While iBrain has expanded to hundreds of drills, its best fit is with isolated actions that don’t involve the fluid dynamics of game play, such as free kicks or foul shots. Sense Arena goes more directly at the chaos of the game — it’s less about honing a wrist shot and more about determining what defensemen should do when a faceoff puts the puck in their zone.

Another purported benefit of Sense Arena — which has raised $5.5 million to date — is simply gaining a feel for the speed of games where serves and slap shots can top 100 MPH. Youth players can experience virtually what it’s like at the highest levels. 

Mind Games

Both Tetiva and Sonkin spoke of the practical aspects of their programs, such as being able to practice without a facility, while fatigued or injured, or without risking injury. 
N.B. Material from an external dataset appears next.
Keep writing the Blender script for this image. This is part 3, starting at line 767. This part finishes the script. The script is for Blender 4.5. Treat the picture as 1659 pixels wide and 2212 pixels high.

Alexander has seen players respond to iBrain’s training similarly to on-field practice.

  • Players show a fatigue response.
  • After an intense iBrain session one day, they won’t be as sharp the next.
  • He has also noticed that players who are experienced in a certain action, like a corner kick, will perform better on iBrain’s tests of that skill than those who never take them on the pitch. 

Your ability to visualize an action is inextricably wound up in your ability to perform it.

With their core technologies in place, iBrain Tech and Sense Arena are looking to expand to more sports.

Then there are uses that might draw in the rest of us non-professionals.

Tetiva suggested we might one day be able to play a realistic game of tennis on a metaverse court.

Sonkin went further, laying out a vision of better living through technology.

“There might be an era of useful games,” he said, the passion palpable in his voice. “Maybe we will decide as humans not to waste time anymore just for leisure and pleasure, but try to find a way to fuse entertainment and learning, entertainment and training.”

Whether or not these companies unlock the potential of brain-focused exercises, the concept is not going anywhere.

Research, computational power, and the financial incentives to gain a competitive edge in sports are drawing in both companies that can make ideas a reality and users willing to take a chance on them.